- [What to produce]
Pull out every line in the data that has the string "Blender" in it.
------ Record extracts ------
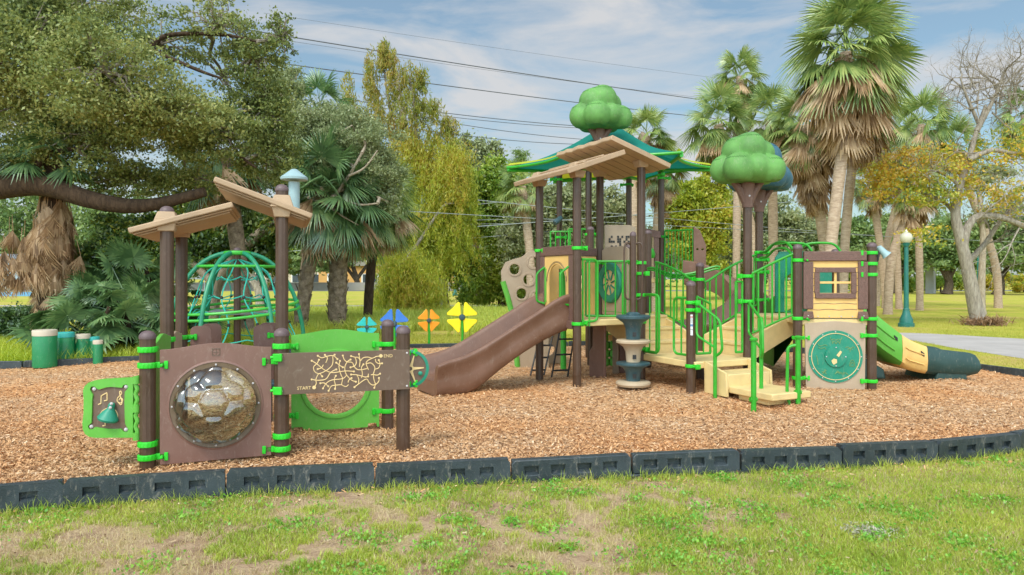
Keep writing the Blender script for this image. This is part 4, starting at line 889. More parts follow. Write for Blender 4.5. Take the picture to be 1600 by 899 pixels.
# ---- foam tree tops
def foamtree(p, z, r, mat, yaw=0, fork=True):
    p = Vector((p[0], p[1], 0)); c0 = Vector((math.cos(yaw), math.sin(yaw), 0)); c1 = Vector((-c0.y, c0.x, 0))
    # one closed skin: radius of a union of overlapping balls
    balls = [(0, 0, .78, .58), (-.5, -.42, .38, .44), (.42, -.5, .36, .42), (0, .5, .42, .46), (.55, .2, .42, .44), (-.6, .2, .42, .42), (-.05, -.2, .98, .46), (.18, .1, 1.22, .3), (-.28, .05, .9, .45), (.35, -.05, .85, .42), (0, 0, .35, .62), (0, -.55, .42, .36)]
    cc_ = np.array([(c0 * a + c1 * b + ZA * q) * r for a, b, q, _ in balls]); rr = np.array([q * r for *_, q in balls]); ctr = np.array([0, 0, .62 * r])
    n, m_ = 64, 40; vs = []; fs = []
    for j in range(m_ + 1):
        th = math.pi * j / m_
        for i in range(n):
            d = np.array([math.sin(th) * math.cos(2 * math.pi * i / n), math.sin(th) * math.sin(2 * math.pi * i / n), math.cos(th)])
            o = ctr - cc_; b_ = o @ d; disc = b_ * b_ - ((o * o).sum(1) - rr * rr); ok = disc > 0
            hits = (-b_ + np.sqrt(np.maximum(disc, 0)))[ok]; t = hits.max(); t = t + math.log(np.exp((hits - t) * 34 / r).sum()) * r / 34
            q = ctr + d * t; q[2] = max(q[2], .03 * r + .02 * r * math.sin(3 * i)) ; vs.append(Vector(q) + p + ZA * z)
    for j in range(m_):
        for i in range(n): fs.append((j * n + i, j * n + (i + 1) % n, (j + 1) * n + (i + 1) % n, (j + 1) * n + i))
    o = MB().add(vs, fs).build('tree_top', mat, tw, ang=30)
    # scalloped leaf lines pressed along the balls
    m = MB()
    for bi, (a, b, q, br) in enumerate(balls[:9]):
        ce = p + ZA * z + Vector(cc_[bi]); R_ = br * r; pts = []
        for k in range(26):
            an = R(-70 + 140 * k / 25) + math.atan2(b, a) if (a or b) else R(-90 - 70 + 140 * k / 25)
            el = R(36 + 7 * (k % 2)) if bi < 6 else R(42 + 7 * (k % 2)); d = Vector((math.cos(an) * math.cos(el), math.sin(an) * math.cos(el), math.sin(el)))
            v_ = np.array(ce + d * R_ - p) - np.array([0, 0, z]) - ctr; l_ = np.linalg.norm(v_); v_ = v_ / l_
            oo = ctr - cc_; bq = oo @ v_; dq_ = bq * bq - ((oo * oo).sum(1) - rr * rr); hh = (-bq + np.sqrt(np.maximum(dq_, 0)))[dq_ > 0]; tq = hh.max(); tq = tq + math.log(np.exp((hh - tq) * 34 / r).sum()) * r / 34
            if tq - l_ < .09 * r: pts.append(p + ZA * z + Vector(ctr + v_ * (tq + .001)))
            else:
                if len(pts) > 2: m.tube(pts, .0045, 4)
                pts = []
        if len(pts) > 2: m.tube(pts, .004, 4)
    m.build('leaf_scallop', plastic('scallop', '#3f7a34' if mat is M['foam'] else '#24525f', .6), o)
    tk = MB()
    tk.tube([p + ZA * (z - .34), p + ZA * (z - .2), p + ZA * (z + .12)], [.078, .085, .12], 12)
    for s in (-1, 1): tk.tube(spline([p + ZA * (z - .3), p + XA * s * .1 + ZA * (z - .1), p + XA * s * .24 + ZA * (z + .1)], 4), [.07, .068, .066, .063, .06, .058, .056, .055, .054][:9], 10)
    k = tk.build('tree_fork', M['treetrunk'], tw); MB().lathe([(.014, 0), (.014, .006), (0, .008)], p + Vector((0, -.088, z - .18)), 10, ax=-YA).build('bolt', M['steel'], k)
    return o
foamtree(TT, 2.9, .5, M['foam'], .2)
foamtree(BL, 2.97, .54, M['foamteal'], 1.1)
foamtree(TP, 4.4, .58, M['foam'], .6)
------
------ Record extracts ------
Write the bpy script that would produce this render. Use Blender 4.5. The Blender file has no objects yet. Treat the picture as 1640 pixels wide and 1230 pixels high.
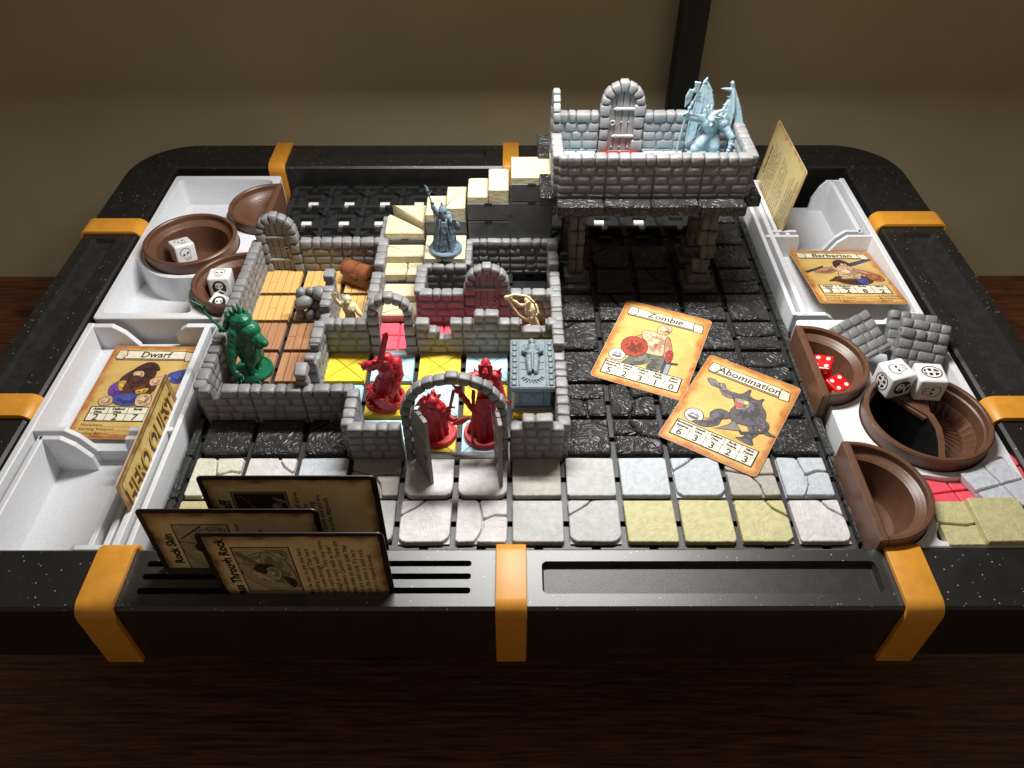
------
- [Answer to the problem]
Keep writing the Blender script for this image. This is part 4, starting at line 889. More parts follow. Write for Blender 4.5. Take the picture to be 1600 by 899 pixels.
Write the bpy script that would produce this render. Use Blender 4.5. The Blender file has no objects yet. Treat the picture as 1640 pixels wide and 1230 pixels high.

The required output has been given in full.